We have seen key issues: particularity; commitment and education; the task of generalization and systematization after comparative practice. Such issues are mediated in various kinds of comparative theological writings: those that are largely comparisons of theologies, those that are comparisons tested by the posing of theological questions, and those that are theologies generated after and from comparative practice.

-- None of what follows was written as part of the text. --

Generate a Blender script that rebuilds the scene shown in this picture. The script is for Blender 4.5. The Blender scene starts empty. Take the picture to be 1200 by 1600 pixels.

Still, one may ask: Are there themes which are specifically those of the comparativist, by which one can define this discipline thematically? Are the questions of the theology of religions discipline (such as how religions are connected, which religion is true, or truer?) the issues that ought to preoccupy comparative theologians? Certainly, those and other themes can be taken up in the course of comparative study, but at this point, two things seem true: comparative theologians are still finding out how to do their work properly, they have not agreed on a specific thematic agenda; the fruits of comparative work pertain to every area of theology, and are not comfortably apportioned to one corner of theological discourse.
I have not attempted to argue the importance of comparative study, instead simply reviewing some of the many current works which can be classified as comparative theology. I am content to let that sketch speak for the value of comparative theology. By now, I hope, that reticence will have been proven wise. Tracy concludes his essay by remarking, boldly, that "any theology in any tradition that takes religious pluralism seriously must eventually become a comparative theology." Perhaps, though, given the practical issues I have been emphasizing, it is just as well to conclude in another way: depending on how well comparativists do their comparisons, and depending too on how well the general theological community pays attention to these new resources, we will be able to see in practice whether comparative awareness is to become a central and pervasive feature of theological studies.